== YOUR OBJECTIVE ==
Below is a block of data; give all of it again word for word.

== DATA EXCERPT ==
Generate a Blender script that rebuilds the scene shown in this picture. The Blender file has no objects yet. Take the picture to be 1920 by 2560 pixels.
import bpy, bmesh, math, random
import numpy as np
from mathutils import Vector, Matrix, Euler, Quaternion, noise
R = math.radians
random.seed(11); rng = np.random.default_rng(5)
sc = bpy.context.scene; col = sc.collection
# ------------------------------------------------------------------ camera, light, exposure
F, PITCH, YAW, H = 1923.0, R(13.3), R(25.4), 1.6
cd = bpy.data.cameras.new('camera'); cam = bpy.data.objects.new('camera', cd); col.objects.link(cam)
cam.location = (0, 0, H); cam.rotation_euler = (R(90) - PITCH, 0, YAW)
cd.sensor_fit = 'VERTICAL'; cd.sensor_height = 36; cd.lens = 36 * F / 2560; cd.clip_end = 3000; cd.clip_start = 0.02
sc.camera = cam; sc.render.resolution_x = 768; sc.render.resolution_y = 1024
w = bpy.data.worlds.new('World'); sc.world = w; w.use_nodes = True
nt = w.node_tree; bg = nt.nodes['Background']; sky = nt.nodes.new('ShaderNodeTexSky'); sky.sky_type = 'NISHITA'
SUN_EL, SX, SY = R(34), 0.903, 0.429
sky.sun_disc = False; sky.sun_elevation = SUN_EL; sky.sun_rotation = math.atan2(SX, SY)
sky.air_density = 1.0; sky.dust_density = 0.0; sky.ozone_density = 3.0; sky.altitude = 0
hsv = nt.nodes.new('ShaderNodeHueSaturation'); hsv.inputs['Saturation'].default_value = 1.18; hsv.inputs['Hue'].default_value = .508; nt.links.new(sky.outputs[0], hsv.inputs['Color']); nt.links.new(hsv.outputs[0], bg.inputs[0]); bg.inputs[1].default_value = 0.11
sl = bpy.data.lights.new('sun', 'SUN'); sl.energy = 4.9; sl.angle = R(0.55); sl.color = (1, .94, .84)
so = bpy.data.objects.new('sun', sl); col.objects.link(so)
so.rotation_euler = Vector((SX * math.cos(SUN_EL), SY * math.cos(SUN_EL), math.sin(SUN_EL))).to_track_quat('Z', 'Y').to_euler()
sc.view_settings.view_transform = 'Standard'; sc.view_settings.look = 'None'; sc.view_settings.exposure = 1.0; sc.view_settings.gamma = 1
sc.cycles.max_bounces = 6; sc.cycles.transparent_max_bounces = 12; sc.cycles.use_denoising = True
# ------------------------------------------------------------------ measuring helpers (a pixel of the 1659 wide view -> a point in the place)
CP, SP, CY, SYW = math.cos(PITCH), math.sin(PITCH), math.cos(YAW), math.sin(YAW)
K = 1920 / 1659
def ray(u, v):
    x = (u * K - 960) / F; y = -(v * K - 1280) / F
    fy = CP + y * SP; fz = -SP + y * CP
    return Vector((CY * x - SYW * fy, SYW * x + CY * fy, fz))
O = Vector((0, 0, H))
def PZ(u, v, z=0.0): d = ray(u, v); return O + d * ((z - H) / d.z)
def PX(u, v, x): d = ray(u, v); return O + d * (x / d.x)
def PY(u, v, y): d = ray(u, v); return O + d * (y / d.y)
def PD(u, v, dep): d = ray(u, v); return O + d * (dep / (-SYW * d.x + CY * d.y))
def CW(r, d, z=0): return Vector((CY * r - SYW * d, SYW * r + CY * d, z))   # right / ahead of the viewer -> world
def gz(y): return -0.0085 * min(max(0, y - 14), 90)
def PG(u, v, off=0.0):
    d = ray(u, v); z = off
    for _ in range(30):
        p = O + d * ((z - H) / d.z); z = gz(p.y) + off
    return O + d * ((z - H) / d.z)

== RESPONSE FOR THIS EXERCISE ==
Generate a Blender script that rebuilds the scene shown in this picture. The Blender file has no objects yet. Take the picture to be 1920 by 2560 pixels.
import bpy, bmesh, math, random
import numpy as np
from mathutils import Vector, Matrix, Euler, Quaternion, noise
R = math.radians
random.seed(11); rng = np.random.default_rng(5)
sc = bpy.context.scene; col = sc.collection
# ------------------------------------------------------------------ camera, light, exposure
F, PITCH, YAW, H = 1923.0, R(13.3), R(25.4), 1.6
cd = bpy.data.cameras.new('camera'); cam = bpy.data.objects.new('camera', cd); col.objects.link(cam)
cam.location = (0, 0, H); cam.rotation_euler = (R(90) - PITCH, 0, YAW)
cd.sensor_fit = 'VERTICAL'; cd.sensor_height = 36; cd.lens = 36 * F / 2560; cd.clip_end = 3000; cd.clip_start = 0.02
sc.camera = cam; sc.render.resolution_x = 768; sc.render.resolution_y = 1024
w = bpy.data.worlds.new('World'); sc.world = w; w.use_nodes = True
nt = w.node_tree; bg = nt.nodes['Background']; sky = nt.nodes.new('ShaderNodeTexSky'); sky.sky_type = 'NISHITA'
SUN_EL, SX, SY = R(34), 0.903, 0.429
sky.sun_disc = False; sky.sun_elevation = SUN_EL; sky.sun_rotation = math.atan2(SX, SY)
sky.air_density = 1.0; sky.dust_density = 0.0; sky.ozone_density = 3.0; sky.altitude = 0
hsv = nt.nodes.new('ShaderNodeHueSaturation'); hsv.inputs['Saturation'].default_value = 1.18; hsv.inputs['Hue'].default_value = .508; nt.links.new(sky.outputs[0], hsv.inputs['Color']); nt.links.new(hsv.outputs[0], bg.inputs[0]); bg.inputs[1].default_value = 0.11
sl = bpy.data.lights.new('sun', 'SUN'); sl.energy = 4.9; sl.angle = R(0.55); sl.color = (1, .94, .84)
so = bpy.data.objects.new('sun', sl); col.objects.link(so)
so.rotation_euler = Vector((SX * math.cos(SUN_EL), SY * math.cos(SUN_EL), math.sin(SUN_EL))).to_track_quat('Z', 'Y').to_euler()
sc.view_settings.view_transform = 'Standard'; sc.view_settings.look = 'None'; sc.view_settings.exposure = 1.0; sc.view_settings.gamma = 1
sc.cycles.max_bounces = 6; sc.cycles.transparent_max_bounces = 12; sc.cycles.use_denoising = True
# ------------------------------------------------------------------ measuring helpers (a pixel of the 1659 wide view -> a point in the place)
CP, SP, CY, SYW = math.cos(PITCH), math.sin(PITCH), math.cos(YAW), math.sin(YAW)
K = 1920 / 1659
def ray(u, v):
    x = (u * K - 960) / F; y = -(v * K - 1280) / F
    fy = CP + y * SP; fz = -SP + y * CP
    return Vector((CY * x - SYW * fy, SYW * x + CY * fy, fz))
O = Vector((0, 0, H))
def PZ(u, v, z=0.0): d = ray(u, v); return O + d * ((z - H) / d.z)
def PX(u, v, x): d = ray(u, v); return O + d * (x / d.x)
def PY(u, v, y): d = ray(u, v); return O + d * (y / d.y)
def PD(u, v, dep): d = ray(u, v); return O + d * (dep / (-SYW * d.x + CY * d.y))
def CW(r, d, z=0): return Vector((CY * r - SYW * d, SYW * r + CY * d, z))   # right / ahead of the viewer -> world
def gz(y): return -0.0085 * min(max(0, y - 14), 90)
def PG(u, v, off=0.0):
    d = ray(u, v); z = off
    for _ in range(30):
        p = O + d * ((z - H) / d.z); z = gz(p.y) + off
    return O + d * ((z - H) / d.z)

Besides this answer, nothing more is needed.